From Enrollment to Recognition

Once a subject is enrolled, the recognition loop runs on its own:

  1. A camera detects an object, a face, a person, a vehicle.
  2. The detection is compared against the subjects of that type in the Object Library.
  3. If it matches an enrolled subject closely enough, it is recorded as a recognition of that subject.

Each recognition is captured as activity on the subject. In the subject's detail view you can see when and where it was last seen, browse the recordings it appeared in, and jump straight to the moment in the footage. A subject that has not been matched yet simply shows no activity.

Use Cases

Person of Interest Watchlist

A security team enrolls known individuals as Face subjects with High priority. When any camera sees a match, the recognition is logged and the operator is pointed to the recording, turning hours of passive footage into a short list of moments that matter.

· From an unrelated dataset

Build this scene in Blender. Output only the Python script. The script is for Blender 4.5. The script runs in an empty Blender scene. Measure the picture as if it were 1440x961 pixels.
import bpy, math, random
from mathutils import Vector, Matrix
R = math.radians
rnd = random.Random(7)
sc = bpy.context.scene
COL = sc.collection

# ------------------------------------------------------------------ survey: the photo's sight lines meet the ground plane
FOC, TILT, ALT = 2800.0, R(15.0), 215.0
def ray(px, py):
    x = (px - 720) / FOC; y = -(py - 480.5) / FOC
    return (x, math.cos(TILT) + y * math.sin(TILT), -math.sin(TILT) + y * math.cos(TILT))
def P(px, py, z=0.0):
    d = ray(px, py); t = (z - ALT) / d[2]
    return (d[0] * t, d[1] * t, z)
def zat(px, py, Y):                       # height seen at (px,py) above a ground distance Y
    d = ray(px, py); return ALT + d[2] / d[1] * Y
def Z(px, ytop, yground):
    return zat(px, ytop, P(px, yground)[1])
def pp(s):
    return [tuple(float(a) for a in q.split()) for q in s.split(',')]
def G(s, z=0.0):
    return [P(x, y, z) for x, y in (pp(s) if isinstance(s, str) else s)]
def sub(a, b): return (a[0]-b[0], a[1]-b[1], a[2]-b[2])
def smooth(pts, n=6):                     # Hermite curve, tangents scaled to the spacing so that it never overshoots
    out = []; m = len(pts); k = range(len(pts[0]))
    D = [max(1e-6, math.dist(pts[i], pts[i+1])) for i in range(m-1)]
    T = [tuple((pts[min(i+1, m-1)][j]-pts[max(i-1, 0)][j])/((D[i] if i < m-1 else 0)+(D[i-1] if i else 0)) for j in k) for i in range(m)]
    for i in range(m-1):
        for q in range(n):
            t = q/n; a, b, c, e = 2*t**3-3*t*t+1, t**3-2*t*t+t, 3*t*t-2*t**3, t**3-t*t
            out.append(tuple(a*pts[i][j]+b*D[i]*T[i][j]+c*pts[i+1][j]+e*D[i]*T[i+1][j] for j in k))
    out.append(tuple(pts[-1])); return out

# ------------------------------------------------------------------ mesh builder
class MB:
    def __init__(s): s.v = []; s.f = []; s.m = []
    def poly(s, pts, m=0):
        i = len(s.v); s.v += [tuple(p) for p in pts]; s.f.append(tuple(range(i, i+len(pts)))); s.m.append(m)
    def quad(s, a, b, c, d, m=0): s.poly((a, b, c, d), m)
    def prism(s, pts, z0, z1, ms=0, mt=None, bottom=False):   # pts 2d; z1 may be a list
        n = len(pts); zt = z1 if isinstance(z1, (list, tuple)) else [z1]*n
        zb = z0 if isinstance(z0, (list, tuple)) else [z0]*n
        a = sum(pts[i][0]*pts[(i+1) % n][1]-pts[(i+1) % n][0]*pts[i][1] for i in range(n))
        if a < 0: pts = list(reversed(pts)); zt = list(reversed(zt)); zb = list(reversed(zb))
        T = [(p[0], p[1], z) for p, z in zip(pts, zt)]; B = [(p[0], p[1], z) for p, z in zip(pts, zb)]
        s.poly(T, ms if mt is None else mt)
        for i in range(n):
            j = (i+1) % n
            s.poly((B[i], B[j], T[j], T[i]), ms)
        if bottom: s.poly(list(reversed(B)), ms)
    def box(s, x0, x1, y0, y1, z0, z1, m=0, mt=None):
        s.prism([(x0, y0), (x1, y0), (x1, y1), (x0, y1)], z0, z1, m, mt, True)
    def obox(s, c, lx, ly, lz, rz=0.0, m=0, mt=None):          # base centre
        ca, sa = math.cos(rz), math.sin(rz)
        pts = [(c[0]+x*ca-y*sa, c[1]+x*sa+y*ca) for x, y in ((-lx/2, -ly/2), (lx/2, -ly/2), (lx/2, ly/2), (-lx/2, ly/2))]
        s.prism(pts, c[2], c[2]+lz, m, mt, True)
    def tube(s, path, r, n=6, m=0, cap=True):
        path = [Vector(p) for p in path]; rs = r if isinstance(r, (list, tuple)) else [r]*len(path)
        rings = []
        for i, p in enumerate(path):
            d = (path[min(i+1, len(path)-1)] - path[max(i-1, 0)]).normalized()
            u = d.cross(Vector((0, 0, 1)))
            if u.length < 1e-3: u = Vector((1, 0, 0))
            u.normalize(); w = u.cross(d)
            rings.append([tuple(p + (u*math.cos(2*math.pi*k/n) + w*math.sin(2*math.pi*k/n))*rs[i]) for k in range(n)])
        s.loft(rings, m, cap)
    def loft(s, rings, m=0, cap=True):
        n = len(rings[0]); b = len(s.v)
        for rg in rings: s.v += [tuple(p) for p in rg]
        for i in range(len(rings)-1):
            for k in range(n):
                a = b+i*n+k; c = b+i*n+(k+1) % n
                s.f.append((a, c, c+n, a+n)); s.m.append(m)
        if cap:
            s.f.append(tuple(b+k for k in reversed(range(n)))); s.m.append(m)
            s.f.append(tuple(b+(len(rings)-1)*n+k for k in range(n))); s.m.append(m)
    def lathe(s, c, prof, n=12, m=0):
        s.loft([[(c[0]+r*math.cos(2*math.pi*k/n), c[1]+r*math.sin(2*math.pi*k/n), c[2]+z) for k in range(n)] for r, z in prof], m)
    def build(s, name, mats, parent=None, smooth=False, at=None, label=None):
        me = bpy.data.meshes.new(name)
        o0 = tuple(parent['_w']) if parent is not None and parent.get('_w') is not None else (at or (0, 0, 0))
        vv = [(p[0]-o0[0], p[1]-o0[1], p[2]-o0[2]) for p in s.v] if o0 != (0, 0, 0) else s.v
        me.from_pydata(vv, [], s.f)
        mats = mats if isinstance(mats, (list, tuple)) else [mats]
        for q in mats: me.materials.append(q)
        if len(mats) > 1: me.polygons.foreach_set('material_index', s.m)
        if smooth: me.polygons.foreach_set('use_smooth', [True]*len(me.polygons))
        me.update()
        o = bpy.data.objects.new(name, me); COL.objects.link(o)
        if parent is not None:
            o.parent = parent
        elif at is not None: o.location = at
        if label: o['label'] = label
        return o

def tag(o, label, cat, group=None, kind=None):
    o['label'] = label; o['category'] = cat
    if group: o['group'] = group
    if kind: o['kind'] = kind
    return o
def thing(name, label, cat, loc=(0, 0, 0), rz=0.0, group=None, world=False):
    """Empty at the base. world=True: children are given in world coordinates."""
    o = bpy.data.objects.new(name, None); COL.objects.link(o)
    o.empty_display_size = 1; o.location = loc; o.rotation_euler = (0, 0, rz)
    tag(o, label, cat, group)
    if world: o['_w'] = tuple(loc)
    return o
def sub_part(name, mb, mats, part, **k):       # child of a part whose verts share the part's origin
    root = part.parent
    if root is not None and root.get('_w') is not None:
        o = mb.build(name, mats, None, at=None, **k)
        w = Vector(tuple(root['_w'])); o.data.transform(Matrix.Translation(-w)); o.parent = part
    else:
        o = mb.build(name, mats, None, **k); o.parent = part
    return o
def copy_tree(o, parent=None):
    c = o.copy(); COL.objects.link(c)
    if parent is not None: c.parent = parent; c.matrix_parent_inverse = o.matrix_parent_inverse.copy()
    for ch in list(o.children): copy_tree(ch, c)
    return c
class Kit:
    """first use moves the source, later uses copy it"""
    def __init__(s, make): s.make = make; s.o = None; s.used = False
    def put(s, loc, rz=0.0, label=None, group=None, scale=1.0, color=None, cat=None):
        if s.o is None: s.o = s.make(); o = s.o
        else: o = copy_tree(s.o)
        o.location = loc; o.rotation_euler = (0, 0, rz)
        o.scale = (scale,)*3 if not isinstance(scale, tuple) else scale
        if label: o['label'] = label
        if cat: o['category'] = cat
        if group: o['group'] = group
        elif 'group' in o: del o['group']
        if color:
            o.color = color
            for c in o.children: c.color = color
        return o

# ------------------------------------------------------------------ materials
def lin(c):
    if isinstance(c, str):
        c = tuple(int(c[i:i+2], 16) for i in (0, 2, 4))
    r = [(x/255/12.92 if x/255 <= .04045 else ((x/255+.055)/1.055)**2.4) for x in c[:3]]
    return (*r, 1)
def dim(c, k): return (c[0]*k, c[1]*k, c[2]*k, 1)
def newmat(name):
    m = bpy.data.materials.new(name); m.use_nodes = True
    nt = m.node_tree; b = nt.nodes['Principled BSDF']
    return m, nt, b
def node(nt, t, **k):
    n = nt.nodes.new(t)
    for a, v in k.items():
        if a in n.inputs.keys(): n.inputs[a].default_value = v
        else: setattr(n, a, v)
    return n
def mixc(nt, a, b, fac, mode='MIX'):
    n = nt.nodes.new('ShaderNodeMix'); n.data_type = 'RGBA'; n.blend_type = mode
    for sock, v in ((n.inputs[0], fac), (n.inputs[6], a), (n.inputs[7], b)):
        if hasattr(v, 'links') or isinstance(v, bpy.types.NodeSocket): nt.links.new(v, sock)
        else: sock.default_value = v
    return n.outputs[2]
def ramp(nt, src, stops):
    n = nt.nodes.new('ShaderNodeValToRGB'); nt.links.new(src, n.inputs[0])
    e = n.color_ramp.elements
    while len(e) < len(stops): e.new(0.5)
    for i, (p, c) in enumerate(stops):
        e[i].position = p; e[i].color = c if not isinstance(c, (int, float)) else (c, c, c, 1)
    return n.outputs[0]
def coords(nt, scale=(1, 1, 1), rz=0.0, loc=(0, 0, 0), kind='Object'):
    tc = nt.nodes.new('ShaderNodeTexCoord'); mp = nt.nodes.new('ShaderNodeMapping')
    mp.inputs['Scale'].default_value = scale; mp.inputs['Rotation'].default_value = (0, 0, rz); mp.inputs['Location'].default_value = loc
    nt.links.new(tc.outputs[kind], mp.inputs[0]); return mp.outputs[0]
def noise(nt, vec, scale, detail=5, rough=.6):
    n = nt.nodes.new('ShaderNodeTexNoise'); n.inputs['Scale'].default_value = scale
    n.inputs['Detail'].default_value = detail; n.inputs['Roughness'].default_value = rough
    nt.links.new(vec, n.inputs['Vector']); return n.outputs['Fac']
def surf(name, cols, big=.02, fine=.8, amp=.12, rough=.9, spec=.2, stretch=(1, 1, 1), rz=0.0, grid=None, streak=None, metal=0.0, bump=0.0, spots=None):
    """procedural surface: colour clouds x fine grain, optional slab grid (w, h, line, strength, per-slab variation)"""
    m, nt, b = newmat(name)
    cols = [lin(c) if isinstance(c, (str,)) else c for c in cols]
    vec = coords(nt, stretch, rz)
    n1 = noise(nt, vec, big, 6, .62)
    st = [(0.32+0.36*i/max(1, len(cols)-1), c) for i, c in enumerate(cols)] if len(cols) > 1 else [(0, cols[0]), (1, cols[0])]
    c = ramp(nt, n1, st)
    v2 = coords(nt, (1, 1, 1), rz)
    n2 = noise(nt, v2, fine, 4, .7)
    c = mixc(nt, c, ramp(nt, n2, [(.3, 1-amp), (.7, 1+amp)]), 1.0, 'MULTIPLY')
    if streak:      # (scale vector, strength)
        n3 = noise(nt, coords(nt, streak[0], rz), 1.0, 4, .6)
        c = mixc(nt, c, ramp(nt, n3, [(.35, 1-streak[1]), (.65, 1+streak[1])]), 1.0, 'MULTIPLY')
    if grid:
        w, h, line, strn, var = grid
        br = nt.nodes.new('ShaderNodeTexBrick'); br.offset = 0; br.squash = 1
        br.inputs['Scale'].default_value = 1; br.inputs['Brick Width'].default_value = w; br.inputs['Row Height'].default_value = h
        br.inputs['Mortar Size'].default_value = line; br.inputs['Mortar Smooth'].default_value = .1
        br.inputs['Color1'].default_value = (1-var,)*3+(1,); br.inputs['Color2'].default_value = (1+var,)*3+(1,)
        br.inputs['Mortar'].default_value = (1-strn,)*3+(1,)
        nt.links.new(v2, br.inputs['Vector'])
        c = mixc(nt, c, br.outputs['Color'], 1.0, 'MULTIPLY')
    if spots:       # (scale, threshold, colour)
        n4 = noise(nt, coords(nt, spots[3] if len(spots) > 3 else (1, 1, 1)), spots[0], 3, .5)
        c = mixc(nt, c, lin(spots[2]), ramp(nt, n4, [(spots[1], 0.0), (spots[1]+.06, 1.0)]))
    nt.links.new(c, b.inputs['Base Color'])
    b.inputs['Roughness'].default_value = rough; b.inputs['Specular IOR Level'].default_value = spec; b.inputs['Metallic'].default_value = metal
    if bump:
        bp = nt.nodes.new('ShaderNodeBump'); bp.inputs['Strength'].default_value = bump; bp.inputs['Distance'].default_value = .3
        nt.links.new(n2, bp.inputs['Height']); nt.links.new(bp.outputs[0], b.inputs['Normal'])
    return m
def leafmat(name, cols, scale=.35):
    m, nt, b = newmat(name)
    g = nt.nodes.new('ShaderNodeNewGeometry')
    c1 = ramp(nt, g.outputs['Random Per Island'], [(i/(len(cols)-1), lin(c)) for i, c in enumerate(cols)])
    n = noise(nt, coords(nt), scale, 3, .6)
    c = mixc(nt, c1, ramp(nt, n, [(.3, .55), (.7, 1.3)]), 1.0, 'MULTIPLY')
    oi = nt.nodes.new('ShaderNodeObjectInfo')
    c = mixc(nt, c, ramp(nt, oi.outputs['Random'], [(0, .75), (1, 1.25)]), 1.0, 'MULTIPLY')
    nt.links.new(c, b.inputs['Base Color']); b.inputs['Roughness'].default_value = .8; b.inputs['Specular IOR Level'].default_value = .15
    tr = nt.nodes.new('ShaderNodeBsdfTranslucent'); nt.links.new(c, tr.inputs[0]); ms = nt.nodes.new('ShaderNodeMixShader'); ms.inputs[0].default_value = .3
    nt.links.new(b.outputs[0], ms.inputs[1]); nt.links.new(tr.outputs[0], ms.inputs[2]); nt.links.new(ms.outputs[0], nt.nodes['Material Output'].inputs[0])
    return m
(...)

Fleet and Vehicle Tracking (planned)

When Vehicle recognition ships, a facility will be able to enroll its own vehicles, or vehicles of interest, as Vehicle subjects, so recognitions across entrances and lots build a record of where and when each vehicle appeared, without anyone scrubbing through video. Today this scenario applies to Face subjects; vehicle matching is planned.

Key Considerations

  • Photo quality drives accuracy. A few strong reference photos beat many weak ones. Prefer clear, well-lit images where the subject is the obvious focus.
  • Type cannot be changed after enrollment. Choose it deliberately; correcting it means re-enrolling.
  • Recognition depends on detection. A subject is only matched when its type is actually being detected on the camera that sees it. Pair the library with the right detection settings per camera.
  • The gallery is per portal. Subjects are isolated to your portal and are not shared across tenants.
  • Access is permission-gated. Viewing, adding, editing, and deleting subjects are governed by the Object Library permissions on your group or CAL.